Keep hitting it, dig all the pennies and even the junk signals. Weed all that stuff out and then you might start getting some good hits.

I had a property that was the same way. Right on a long time parade route, across the street from a school and a LARGE Church. I knew their had to be stuff there. So, I just keep digging and before long I pulled silver coins and jewelry out of it. Plus a couple other cool old items. Good luck.
 
People back then had no reason to carry change daily in remote locations. There was nowhere near them to spend it. Why have it in your pocket. Trips to the store were planned events.
The wheat pennies probably indicate when they started driving more.

Just my thoughts:hmmm:
 
People back then had no reason to carry change daily in remote locations. There was nowhere near them to spend it. Why have it in your pocket. Trips to the store were planned events.
The wheat pennies probably indicate when they started driving more.

Just my thoughts:hmmm:

I like your thoughts, makes good sense.

Ray
 
I always like yards in town better than the ones in the country. I think someone mentioned that there was no need for kids in the country to have coins in their pockets and they didn't play in the yard as much as as their cousins in the town. Most of them had chores to do and then they were either hunting, fishing, or other country kid things. I never have as much luck in the country. I'm sure there are exceptions. I won't pass up an old farm house yard in the country though. Especially the clothesline!
 
Go back and hit it again. I detected a piece of property that at one time was a ball field. It is now a city park that has been almost covered with tennis courts.

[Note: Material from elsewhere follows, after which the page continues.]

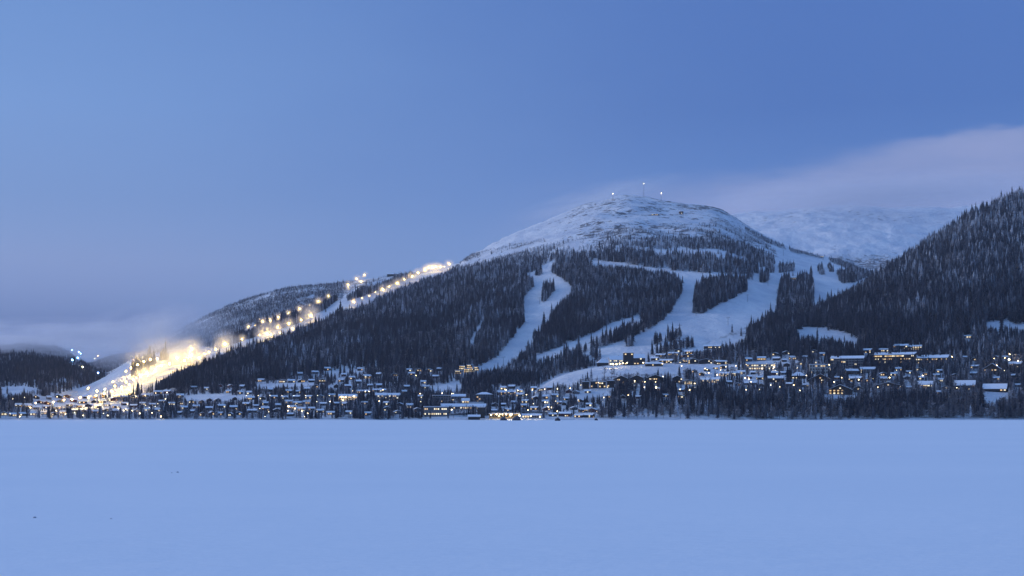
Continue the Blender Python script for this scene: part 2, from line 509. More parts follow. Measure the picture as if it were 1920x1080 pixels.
# terrain: snow with wind texture, rock and heath breaking through where the attribute says so
m, t, b = mat('snow_terrain', .75)
pos = t.n('ShaderNodeNewGeometry').outputs['Position']
rock = t.n('ShaderNodeAttribute', attribute_name='rock').outputs['Fac']
floor_ = t.n('ShaderNodeAttribute', attribute_name='litter').outputs['Fac']
pm = t.scale(pos, (.019, .022, .026), (R(15), R(28), R(18)))
n1 = t.noise(pm, 1.0, 8, .68)
n2 = t.noise(t.scale(pos, (.055, .055, .07), (R(20), R(24), R(10))), 1.0, 6, .7)
th = t.m('MULTIPLY_ADD', rock, -.17, .652)
nn = t.m('ADD', t.m('MULTIPLY', n1, .6), t.m('MULTIPLY', n2, .4))
rk = t.m('MULTIPLY', t.ss(t.m('SUBTRACT', nn, th), -.015, .03), t.ss(rock, .03, .15))
n3 = t.noise(t.scale(pos, (.06, .06, .06)), 1, 5, .7)
lt = t.m('MULTIPLY', t.ss(n3, .42, .62), floor_)
colr = t.mix(t.noise(pos, .08, 4), (.10, .10, .11, 1), (.24, .23, .23, 1))
snowc = t.mix(t.ss(t.noise(t.scale(pos, (.016, .005, .008), (0, 0, R(25))), 1, 7, .65), .32, .68), (.88, .89, .90, 1), (.66, .69, .75, 1))
c = t.mix(t.m('MULTIPLY', lt, .75), snowc, (.12, .11, .10, 1))
c = t.mix(rk, c, colr)
t.put(b.inputs['Base Color'], c)
hgt = t.m('ADD', t.m('MULTIPLY', n2, .6), t.m('MULTIPLY', n1, .8))
t.put(b.inputs['Normal'], t.bump(hgt, .8, 22))
M['terrain'] = m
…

First time I hit that park I found a silver quarter. Was told that someone had hit the entire park a couple months before.

Later I went back and I have found 4 more silver coins.

Had one gentleman tell me that I was wasting my time as he had dug Every Coin out of that park and the property next door.

Detect 90 degrees to the way that you covered the property the first time.
 
Id give it another shot....you never know.

Theres a local swimming hole not too far from here that's been hunted a BUNCH of times by a Father/2 Sons team.

They must not dig penny signals, because I found lots of em!!!!
 
I detected an 1800s house...only modern coins.
I detected an 1800s building...1944 merc, thats it.
Some places just don't have much.
Keep looking you'll win eventually.:yes:
 
This reminds me of one of my favorite quotes.

"To travel hopefully is a better thing than to arrive" - Robert Louis Stevenson

The anticipation and things we imagine are so often better than the end result. It just makes it all that much sweeter when it works out the other way around though.
 
I have this happen also at very old home sites. I have detected 3 yards on the same land, 3 houses from the late 1700s. I di find a few really old coins and items but not like I thought it would be. Could it be that the really old stuff is actually mega deep? I found a 1794 cent (huge and thick!), It was 6 inches deep but on top the root of an elm tree that is 3 feet wide. Could it be the only reason I found it was because the tree grew under it and kept it from sinking? I know the "old" stuff is there, I have pulled many many old coppers from the fields. The earliest is a king William which puts it in the late 1600s. If they dropped that many coins in the fields they surely droped them in the area closer to the house too.